Multiple revenues
Like his predecessor Léo Apotheker, SAP CEO Bill McDermott is a brilliant salesman. What counts is revenue, and everyone in the SAP empire has to contribute. Board meetings are planning sessions aimed at generating even more revenue.
Strategic product developments are discarded and stopped against the will of SAP's Chief Technology Officer Bernd Leukert. Half-finished products are pushed onto the market. What promises additional licenses and maintenance fees is at the top of the list.
SAP tries to charge simple services multiple times by numerous dodges and tricks! The best example is the so-called indirect usage.
Quickly explained for the license layman: From the moment a paid and installed IT system is not used exactly to the extent and for the purpose that the manufacturer would like, the manufacturer demands subsequent license payments as a "penalty fee". The SAP system is used beyond a "prohibited" limit, which results in direct license payments for this "indirect" use.
In confidential discussions, it is conceded that these are arbitrary definitions of use with the sole objective of increasing revenue, i.e., multiple revenues.
Ultimately, SAP's existing customers are expected to pay again for software they have already purchased simply because SAP believes they are not using it in compliance with the rules. SAP modifies the associated rules almost every quarter.
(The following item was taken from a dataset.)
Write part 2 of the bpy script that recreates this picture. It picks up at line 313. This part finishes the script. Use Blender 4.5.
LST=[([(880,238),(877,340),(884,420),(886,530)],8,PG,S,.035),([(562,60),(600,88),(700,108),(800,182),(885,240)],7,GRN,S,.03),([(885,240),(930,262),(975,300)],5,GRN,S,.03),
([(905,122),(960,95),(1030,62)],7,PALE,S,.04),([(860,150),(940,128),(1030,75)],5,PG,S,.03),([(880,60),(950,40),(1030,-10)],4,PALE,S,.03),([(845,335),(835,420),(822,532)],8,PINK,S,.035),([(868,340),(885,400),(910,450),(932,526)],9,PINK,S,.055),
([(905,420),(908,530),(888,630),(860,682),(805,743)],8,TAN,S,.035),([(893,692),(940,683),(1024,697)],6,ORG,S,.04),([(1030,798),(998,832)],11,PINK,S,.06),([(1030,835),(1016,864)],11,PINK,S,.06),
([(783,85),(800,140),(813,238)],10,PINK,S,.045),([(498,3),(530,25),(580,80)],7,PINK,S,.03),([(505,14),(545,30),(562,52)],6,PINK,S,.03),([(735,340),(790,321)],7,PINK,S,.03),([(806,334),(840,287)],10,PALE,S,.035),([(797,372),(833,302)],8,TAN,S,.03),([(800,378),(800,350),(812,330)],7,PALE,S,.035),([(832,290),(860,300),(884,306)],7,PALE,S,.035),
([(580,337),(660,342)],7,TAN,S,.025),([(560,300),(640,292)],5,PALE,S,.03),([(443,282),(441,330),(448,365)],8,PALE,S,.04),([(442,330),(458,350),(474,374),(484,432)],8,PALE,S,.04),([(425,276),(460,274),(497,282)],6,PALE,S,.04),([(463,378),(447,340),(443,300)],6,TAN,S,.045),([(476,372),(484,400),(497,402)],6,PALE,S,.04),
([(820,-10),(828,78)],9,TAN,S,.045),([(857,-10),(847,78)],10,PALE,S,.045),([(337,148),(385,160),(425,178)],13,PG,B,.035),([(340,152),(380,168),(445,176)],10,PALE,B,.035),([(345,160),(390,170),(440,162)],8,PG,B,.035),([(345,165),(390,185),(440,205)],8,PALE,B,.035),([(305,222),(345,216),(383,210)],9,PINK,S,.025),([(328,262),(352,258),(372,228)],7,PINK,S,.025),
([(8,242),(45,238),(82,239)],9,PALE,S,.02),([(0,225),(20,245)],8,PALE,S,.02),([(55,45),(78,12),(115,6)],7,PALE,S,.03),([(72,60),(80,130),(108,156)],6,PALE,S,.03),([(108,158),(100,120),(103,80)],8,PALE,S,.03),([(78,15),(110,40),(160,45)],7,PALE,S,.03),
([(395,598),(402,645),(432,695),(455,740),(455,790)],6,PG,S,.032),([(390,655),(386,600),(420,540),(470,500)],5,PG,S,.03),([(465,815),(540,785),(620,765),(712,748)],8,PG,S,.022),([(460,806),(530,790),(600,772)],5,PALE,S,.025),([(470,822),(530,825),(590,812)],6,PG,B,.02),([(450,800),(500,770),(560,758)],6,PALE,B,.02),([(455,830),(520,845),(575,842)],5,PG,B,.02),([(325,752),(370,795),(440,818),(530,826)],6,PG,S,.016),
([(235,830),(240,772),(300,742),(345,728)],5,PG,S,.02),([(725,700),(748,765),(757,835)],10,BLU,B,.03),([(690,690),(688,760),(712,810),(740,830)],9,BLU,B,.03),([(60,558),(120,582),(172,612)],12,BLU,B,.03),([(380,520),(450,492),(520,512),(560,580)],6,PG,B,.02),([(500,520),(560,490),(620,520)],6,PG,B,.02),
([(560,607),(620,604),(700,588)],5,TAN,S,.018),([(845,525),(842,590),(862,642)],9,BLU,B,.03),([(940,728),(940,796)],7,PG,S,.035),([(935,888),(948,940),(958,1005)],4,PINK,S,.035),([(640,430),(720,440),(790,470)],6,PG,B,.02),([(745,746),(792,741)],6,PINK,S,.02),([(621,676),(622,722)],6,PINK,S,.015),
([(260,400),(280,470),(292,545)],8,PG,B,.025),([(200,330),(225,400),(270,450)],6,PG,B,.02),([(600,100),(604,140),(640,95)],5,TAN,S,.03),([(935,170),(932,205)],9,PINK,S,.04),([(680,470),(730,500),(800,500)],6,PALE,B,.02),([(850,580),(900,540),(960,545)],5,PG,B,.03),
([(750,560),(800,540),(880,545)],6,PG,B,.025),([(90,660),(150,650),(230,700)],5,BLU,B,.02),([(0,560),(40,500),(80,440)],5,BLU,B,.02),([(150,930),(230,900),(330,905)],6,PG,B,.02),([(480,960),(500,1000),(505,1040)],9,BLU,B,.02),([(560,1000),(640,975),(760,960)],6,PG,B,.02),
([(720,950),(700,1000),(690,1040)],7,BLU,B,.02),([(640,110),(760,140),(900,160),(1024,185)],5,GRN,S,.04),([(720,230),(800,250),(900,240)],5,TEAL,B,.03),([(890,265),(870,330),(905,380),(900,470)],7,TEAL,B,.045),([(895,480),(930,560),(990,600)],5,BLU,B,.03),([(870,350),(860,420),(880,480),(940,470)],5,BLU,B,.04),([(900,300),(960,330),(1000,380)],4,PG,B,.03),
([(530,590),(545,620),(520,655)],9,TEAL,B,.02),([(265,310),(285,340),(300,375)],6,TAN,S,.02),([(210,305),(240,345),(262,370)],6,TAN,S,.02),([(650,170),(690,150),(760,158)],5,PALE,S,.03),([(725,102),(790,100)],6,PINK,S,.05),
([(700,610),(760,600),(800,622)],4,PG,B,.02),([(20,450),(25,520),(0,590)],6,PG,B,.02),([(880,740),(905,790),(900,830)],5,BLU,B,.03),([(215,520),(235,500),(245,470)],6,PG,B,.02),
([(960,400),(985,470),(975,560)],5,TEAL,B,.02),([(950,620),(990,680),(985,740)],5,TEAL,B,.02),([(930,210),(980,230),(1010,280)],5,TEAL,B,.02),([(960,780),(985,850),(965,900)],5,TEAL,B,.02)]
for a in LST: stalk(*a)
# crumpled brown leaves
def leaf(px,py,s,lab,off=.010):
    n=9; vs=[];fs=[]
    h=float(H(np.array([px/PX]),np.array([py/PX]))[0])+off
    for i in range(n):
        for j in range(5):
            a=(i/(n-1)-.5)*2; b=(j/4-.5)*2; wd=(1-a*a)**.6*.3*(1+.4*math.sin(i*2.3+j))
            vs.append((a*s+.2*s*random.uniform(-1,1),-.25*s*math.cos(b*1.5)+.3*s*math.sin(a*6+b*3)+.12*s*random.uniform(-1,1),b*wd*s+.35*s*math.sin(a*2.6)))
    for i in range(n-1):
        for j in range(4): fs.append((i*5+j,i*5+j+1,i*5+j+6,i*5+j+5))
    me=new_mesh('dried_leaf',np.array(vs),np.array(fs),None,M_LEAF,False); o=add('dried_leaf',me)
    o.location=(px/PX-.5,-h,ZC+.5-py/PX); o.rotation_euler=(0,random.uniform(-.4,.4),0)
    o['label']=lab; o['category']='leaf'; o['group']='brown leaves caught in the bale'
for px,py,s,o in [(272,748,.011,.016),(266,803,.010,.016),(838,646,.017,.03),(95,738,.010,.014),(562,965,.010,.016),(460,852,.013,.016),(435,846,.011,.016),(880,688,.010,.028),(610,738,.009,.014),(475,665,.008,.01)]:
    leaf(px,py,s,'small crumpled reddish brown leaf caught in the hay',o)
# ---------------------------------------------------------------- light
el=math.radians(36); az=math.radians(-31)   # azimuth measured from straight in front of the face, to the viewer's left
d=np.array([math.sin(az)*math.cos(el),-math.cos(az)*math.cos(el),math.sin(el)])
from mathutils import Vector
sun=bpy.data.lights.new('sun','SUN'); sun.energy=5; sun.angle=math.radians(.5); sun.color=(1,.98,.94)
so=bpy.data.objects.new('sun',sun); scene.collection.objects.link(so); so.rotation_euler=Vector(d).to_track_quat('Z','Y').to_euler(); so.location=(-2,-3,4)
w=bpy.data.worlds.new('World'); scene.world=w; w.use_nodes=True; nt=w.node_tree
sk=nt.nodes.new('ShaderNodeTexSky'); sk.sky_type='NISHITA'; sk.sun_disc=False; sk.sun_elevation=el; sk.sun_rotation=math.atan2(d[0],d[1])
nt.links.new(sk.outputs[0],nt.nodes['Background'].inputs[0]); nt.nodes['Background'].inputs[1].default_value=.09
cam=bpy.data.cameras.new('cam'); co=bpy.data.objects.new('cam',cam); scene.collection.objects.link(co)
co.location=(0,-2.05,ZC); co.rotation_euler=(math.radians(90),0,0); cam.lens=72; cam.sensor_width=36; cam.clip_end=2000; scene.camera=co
SAP's multiple revenues are not limited to "indirect" use, however. For existing customers, a different licensing workflow means an increasingly limited range of functions with every further version change, so that in the end the product hardly does what it was once customized to do.
The result is that expensive add-ons have to be relicensed from SAP. Or SAP deletes a product line from the price list without replacement. The existing customer has to license a similar product again: For the end user, the range of functions remains almost identical, but SAP has charged for licenses twice.
The truth of these statements can be easily verified by looking at the balance sheet totals and the share price. SAP is growing and the share price is rising, even though SAP is operating in a largely saturated market. Where do the multiple revenues come from, if not from SAP's licensing tricks?